Livio Orazio Valentini

Nell’apocalisse di Signorelli il mondo dunque è e non è una civiltà: non lo è se l’umanità si lega ad un destino di decadenza, lontano dai veri bisogni; lo è invece se ogni attività ha quell’attitudine e quell’abilità sapiente volta al bene comune, frutto di una collettività e non di un solo uomo o di pochi. Infatti quando l’uomo finisce di contemplare, di far nascere idee nuove e belle, allora vive solo per pianificare, sfruttare, corrompere, distruggere. In questo nuovo mondo tutti gli esseri umani sono chiamati a vivere come fratelli, accomunati da una cittadinanza universale culminante nell’esplosiva visione finale della Gerusalemme celeste. È la città dei profeti, apostoli, martiri e dottori di sapienza, non appartenente al passato ma eterna, è la città perfetta dell’Uomo e di Dio che finalmente abitano insieme, facendo risplendere in tutto l’universo ciò che è buono, utile e glorioso.

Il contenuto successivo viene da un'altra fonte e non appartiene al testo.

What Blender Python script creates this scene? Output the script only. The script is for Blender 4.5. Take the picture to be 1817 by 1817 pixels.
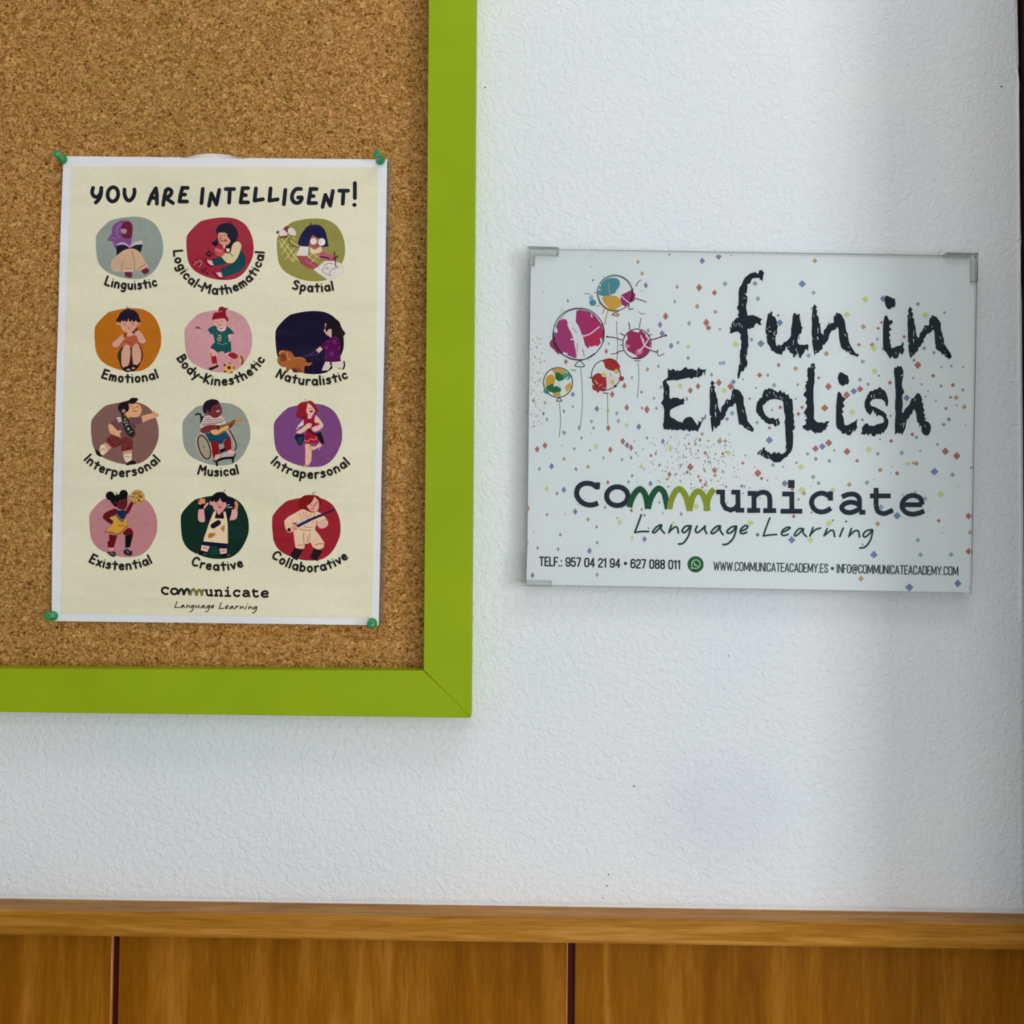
import bpy, bmesh, math, random
from mathutils import Vector, Matrix
from mathutils.geometry import tessellate_polygon

for o in list(bpy.data.objects):
    bpy.data.objects.remove(o, do_unlink=True)
SC = bpy.context.scene
COL = SC.collection

# ------------------------------------------------------------------ camera
F = 1817.0                       # focal length in pixels of the 1817 px frame
D = 0.914                        # camera to wall
CZ = 1.36                        # camera height
cam_data = bpy.data.cameras.new('camera')
cam_data.sensor_width = 36.0
cam_data.sensor_fit = 'HORIZONTAL'
cam_data.lens = 36.0 * F / 1817.0
cam_data.clip_start = 0.01
cam = bpy.data.objects.new('camera', cam_data)
COL.objects.link(cam)
CAMROT = Matrix.Rotation(math.radians(91.9), 3, 'X') @ Matrix.Rotation(0.0098, 3, 'Z')
cam.matrix_world = Matrix.Translation((0, -D, CZ)) @ CAMROT.to_4x4()
SC.camera = cam

# ------------------------------------------------------------------ world, lights, exposure
SC.view_settings.view_transform = 'Standard'
SC.view_settings.look = 'None'
SC.view_settings.gamma = 1.0
SC.view_settings.use_curve_mapping = False
SC.view_settings.exposure = -0.04
SC.cycles.max_bounces = 8
SC.cycles.transparent_max_bounces = 16
w = bpy.data.worlds.new('room_light')
SC.world = w
w.use_nodes = True
bg = w.node_tree.nodes['Background']
bg.inputs['Color'].default_value = (0.93, 0.97, 1.0, 1)
bg.inputs['Strength'].default_value = 0.37


def area(name, loc, target, size, size_y, power, color):
    l = bpy.data.lights.new(name, 'AREA')
    l.shape = 'RECTANGLE'
    l.size, l.size_y = size, size_y
    l.energy = power
    l.color = color
    o = bpy.data.objects.new(name, l)
    COL.objects.link(o)
    o.location = loc
    o.rotation_euler = (Vector(target) - Vector(loc)).to_track_quat('-Z', 'Y').to_euler()
    return o


area('ceiling_panel_light', (0.35, -0.70, 2.66), (0.25, -0.10, 1.1), 1.1, 0.35, 5.2, (1.0, 0.98, 0.95))
area('high_fill_light', (-0.50, -2.3, 2.56), (0.0, 0, 1.4), 1.7, 0.12, 3.4, (0.95, 0.97, 1.0))  # added fill, not a known window; placed so the lifted film catches a highlight
area('low_fill_light', (0.45, -1.65, 0.90), (0.30, 0, 1.08), 0.9, 0.34, 6.2, (0.93, 0.96, 1.0))  # added low fill with no known window behind it; brightens the lower wall
area('side_window_light', (1.95, -2.1, 1.5), (0.1, 0, 1.2), 0.6, 1.2, 22, (0.95, 0.97, 1.0))

# ------------------------------------------------------------------ helpers
K = 0.72


def lin(c):
    c = c / 255.0
    return c / 12.92 if c <= 0.04045 else ((c + 0.055) / 1.055) ** 2.4


def alb(rgb, k=K):
    return tuple(min(0.92, lin(v) / k) for v in rgb) + (1.0,)


def P(px, py, h=0.0):
    d = CAMROT @ Vector(((px - 908.5) / F, -(py - 908.5) / F, -1.0))
    t = (D - h) / d.y
    return Vector((d.x * t, -h, CZ + d.z * t))


def link(name, me, mats, parent=None):
    o = bpy.data.objects.new(name, me)
    for m in (mats if isinstance(mats, (list, tuple)) else [mats]):
        me.materials.append(m)
    COL.objects.link(o)
    if parent:
        o.parent = parent
    return o


def tag(o, label=None, cat=None, group=None, kind=None):
    if label: o['label'] = label
    if cat: o['category'] = cat
    if group: o['group'] = group
    if kind: o['kind'] = kind
    return o


def empty(name, loc, label=None, cat=None, group=None, kind=None):
    o = bpy.data.objects.new(name, None)
    o.empty_display_size = 0.02
    o.location = loc
    COL.objects.link(o)
    return tag(o, label, cat, group, kind)


def mesh(name, verts, faces):
    me = bpy.data.meshes.new(name)
    me.from_pydata([tuple(v) for v in verts], [], faces)
    me.update()
    return me


def bevel(me, off, seg=2, mat_keep=True):
    bm = bmesh.new()
    bm.from_mesh(me)
    bmesh.ops.remove_doubles(bm, verts=bm.verts, dist=1e-7)
    bmesh.ops.recalc_face_normals(bm, faces=bm.faces)
    es = [e for e in bm.edges if len(e.link_faces) == 2 and e.calc_face_angle(0) > 0.4]
    bmesh.ops.bevel(bm, geom=es, offset=off, segments=seg, affect='EDGES', profile=0.5)
    bm.to_mesh(me)
    bm.free()
    return me


def prism_px(name, pts, hf, hb, org, off=0.0, seg=2):
    """pts: pixel outline of the front face at height hf off the wall, extruded back to hb"""
    fr = [P(x, y, hf) - org for x, y in pts]
    bk = [Vector((v.x, v.y + (hf - hb), v.z)) for v in fr]
    n = len(pts)
    faces = [list(range(n)), list(range(2 * n - 1, n - 1, -1))]
    for i in range(n):
        j = (i + 1) % n
        faces.append([i, i + n, j + n, j])
    me = mesh(name, fr + bk, faces)
    bm = bmesh.new(); bm.from_mesh(me)
    bmesh.ops.recalc_face_normals(bm, faces=bm.faces)
    bm.to_mesh(me); bm.free()
    if off:
        bevel(me, off, seg)
    return me


def box(name, lo, hi, org=Vector((0, 0, 0)), off=0.0, seg=2):
    x0, y0, z0 = Vector(lo) - org
    x1, y1, z1 = Vector(hi) - org
    v = [(x0, y0, z0), (x1, y0, z0), (x1, y1, z0), (x0, y1, z0), (x0, y0, z1), (x1, y0, z1), (x1, y1, z1), (x0, y1, z1)]
    f = [(0, 3, 2, 1), (4, 5, 6, 7), (0, 1, 5, 4), (1, 2, 6, 5), (2, 3, 7, 6), (3, 0, 4, 7)]
    me = mesh(name, v, f)
    if off:
        bevel(me, off, seg)
    return me


# ------------------------------------------------------------------ materials
class M:
    def __init__(s, name):
        s.m = bpy.data.materials.new(name)
        s.m.use_nodes = True
        s.t = s.m.node_tree
        s.b = s.t.nodes['Principled BSDF']

    def n(s, t, **kw):
        nd = s.t.nodes.new(t)
        for k, v in kw.items():
            if k in nd.inputs:
                nd.inputs[k].default_value = v
            else:
                setattr(nd, k, v)
        return nd

    def l(s, a, b):
        s.t.links.new(a, b)

    def coord(s, scale=(1, 1, 1), loc=(0, 0, 0), out='Object'):
        tc = s.n('ShaderNodeNewGeometry')
        mp = s.n('ShaderNodeMapping')
        mp.inputs['Scale'].default_value = scale
        mp.inputs['Location'].default_value = loc
        s.l(tc.outputs['Position'], mp.inputs['Vector'])
        return mp.outputs['Vector']

    def noise(s, vec, scale, detail=3, rough=0.5, dist=0.0):
        nd = s.n('ShaderNodeTexNoise')
        nd.inputs['Scale'].default_value = scale
        nd.inputs['Detail'].default_value = detail
        nd.inputs['Roughness'].default_value = rough
        nd.inputs['Distortion'].default_value = dist
        s.l(vec, nd.inputs['Vector'])
        return nd.outputs['Fac']

    def ramp(s, fac, stops):
        r = s.n('ShaderNodeValToRGB')
        cr = r.color_ramp
        while len(cr.elements) < len(stops):
            cr.elements.new(0.5)
        for e, (p, c) in zip(cr.elements, stops):
            e.position = p
            e.color = c
        s.l(fac, r.inputs['Fac'])
        return r.outputs['Color']

    def mix(s, a, b, fac, mode='MIX'):
        nd = s.n('ShaderNodeMix')
        nd.data_type = 'RGBA'
        nd.blend_type = mode
        for sock, v in ((nd.inputs[0], fac), (nd.inputs[6], a), (nd.inputs[7], b)):
            if hasattr(v, 'is_linked'):
                s.l(v, sock)
            else:
                sock.default_value = v
        return nd.outputs[2]

    def bump(s, h, dist, strength=1.0, prev=None):
        nd = s.n('ShaderNodeBump')
        nd.inputs['Distance'].default_value = dist
        nd.inputs['Strength'].default_value = strength
        s.l(h, nd.inputs['Height'])
        if prev is not None:
            s.l(prev, nd.inputs['Normal'])
        return nd.outputs['Normal']

    def set(s, color=None, rough=0.5, spec=0.5, normal=None):
        if color is not None:
            if hasattr(color, 'is_linked'):
                s.l(color, s.b.inputs['Base Color'])
            else:
                s.b.inputs['Base Color'].default_value = color
        s.b.inputs['Roughness'].default_value = rough
        s.b.inputs['Specular IOR Level'].default_value = spec
        if normal is not None:
            s.l(normal, s.b.inputs['Normal'])
        return s.m


def g4(v, a=1.0):
    return (v, v, v, a)


# plaster wall
m = M('white_plaster')
vec = m.coord()
n1 = m.noise(vec, 200, 4, 0.55, 0.8)
n2 = m.noise(vec, 420, 2, 0.5)
n3 = m.noise(vec, 3.2, 3, 0.6)
cold = m.ramp(n3, [(0.32, alb((203, 209, 214))), (0.5, alb((206, 210, 216))), (0.7, alb((211, 213, 214)))])
# grubby smudge left below the sign
sp = m.n('ShaderNodeVectorMath'); sp.operation = 'SUBTRACT'
gg = m.n('ShaderNodeNewGeometry')
m.l(gg.outputs['Position'], sp.inputs[0]); sp.inputs[1].default_value = P(1262, 1440)
sc_ = m.n('ShaderNodeVectorMath'); sc_.operation = 'MULTIPLY'
m.l(sp.outputs[0], sc_.inputs[0]); sc_.inputs[1].default_value = (11, 1, 14)
ln = m.n('ShaderNodeVectorMath'); ln.operation = 'LENGTH'; m.l(sc_.outputs[0], ln.inputs[0])
mr = m.n('ShaderNodeMapRange'); m.l(ln.outputs['Value'], mr.inputs['Value'])
mr.inputs['From Min'].default_value = 1.0; mr.inputs['From Max'].default_value = 0.0
mul = m.n('ShaderNodeMath'); mul.operation = 'MULTIPLY'
m.l(mr.outputs[0], mul.inputs[0]); m.l(m.noise(vec, 26, 3), mul.inputs[1])
col = m.mix(cold, alb((188, 192, 202)), mul.outputs[0])
nb = m.bump(n1, 0.0022, 0.75)
nb = m.bump(n2, 0.0006, 0.4, nb)
nb = m.bump(n3, 0.02, 0.15, nb)
WALL = m.set(col, 0.62, 0.25, nb)

# lime green painted wood
m = M('lime_green_paint')
vec = m.coord()
n1 = m.noise(vec, 900, 2)
n2 = m.noise(vec, 12, 3)
col = m.ramp(n2, [(0.3, alb((126, 148, 4))), (0.7, alb((133, 155, 8)))])
LIME = m.set(col, 0.55, 0.18, m.bump(n1, 0.0002, 0.35))

# cork
m = M('cork')
vec = m.coord((1, 1, 1.15))
n1 = m.noise(vec, 290, 3, 0.62, 1.5)
n2 = m.noise(vec, 800, 2, 0.5)
n3 = m.noise(vec, 5, 2)
v1 = m.n('ShaderNodeTexVoronoi'); v1.inputs['Scale'].default_value = 300; m.l(vec, v1.inputs['Vector'])
v2 = m.n('ShaderNodeTexVoronoi'); v2.inputs['Scale'].default_value = 105; m.l(vec, v2.inputs['Vector'])
v2.inputs['Randomness'].default_value = 1.0
base = m.ramp(n1, [(0.30, alb((76, 42, 4))), (0.41, alb((126, 85, 34))), (0.54, alb((166, 124, 68))), (0.70, alb((204, 160, 104)))])
grain = m.mix(base, v1.outputs['Color'], 0.10, 'SOFT_LIGHT')
warm = m.ramp(n3, [(0.35, (0.94, 0.97, 0.92, 1)), (0.65, (1.06, 1.0, 1.0, 1))])
grain = m.mix(grain, warm, 1.0, 'MULTIPLY')
pit = m.ramp(v2.outputs['Distance'], [(0.10, g4(1)), (0.17, g4(0))])
sel = m.ramp(m.noise(vec, 60, 1), [(0.6, g4(0)), (0.63, g4(1))])
pitm = m.mix(pit, sel, 1.0, 'MULTIPLY')
grain = m.mix(grain, alb((74, 38, 10)), pitm)
CORK = m.set(grain, 0.85, 0.15, m.bump(n2, 0.0005, 0.5, m.bump(n1, 0.0016, 0.8)))


def wood(name, c0, c1, c2, axis, spec=0.4, rough=0.42):
    m = M(name)
    if axis == 'x':
        s1, s2, s3 = (7, 90, 130), (40, 500, 700), (1.5, 9, 9)
    else:
        s1, s2, s3 = (60, 60, 4.5), (620, 620, 60), (7, 7, 1.4)
    a = m.noise(m.coord(s1), 1.0, 3, 0.55, 0.8)
    b = m.noise(m.coord(s2), 1.0, 3, 0.6, 0.2)
    c = m.noise(m.coord(s3), 1.0, 3, 0.5, 0.6)
    f1 = m.n('ShaderNodeMath'); f1.operation = 'MULTIPLY_ADD'
    m.l(b, f1.inputs[0]); f1.inputs[1].default_value = 0.45; m.l(a, f1.inputs[2])
    f2 = m.n('ShaderNodeMath'); f2.operation = 'MULTIPLY_ADD'
    m.l(c, f2.inputs[0]); f2.inputs[1].default_value = 0.7; m.l(f1.outputs[0], f2.inputs[2])
    col = m.ramp(f2.outputs[0], [(0.70, alb(c0)), (1.08 if False else 0.98, alb(c1)), (1.0, alb(c2))])
    mr = m.n('ShaderNodeMapRange')
    m.l(f2.outputs[0], mr.inputs['Value'])
    mr.inputs['From Min'].default_value = 0.75; mr.inputs['From Max'].default_value = 1.4
    col = m.ramp(mr.outputs[0], [(0.1, alb(c0)), (0.5, alb(c1)), (0.95, alb(c2))])
    return m.set(col, rough, spec, m.bump(b, 0.0002, 0.3))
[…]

E per quanto gli esseri umani possano “litigare, odiarsi, contrastarsi, il loro abitare e vivere insieme non può che essere un segno d’amore e di scelta reciproca, di crescita comune e di stimolo alla creazione unanime”. Da qui nasce il faticoso cammino del mondo per costruirsi in umanità, dove ogni individuo ritrova in se stesso quel senso di reciproca appartenenza che non conosce né frammentazione, né divisione. Signorelli non fa che illuminare ciò che è già in pieno sole, ma che non è facile comprendere se non si hanno gli stessi occhi dell’artista: è lui che ha creato l’opera d’arte, e nel crearla l’ha fatta anche vedere.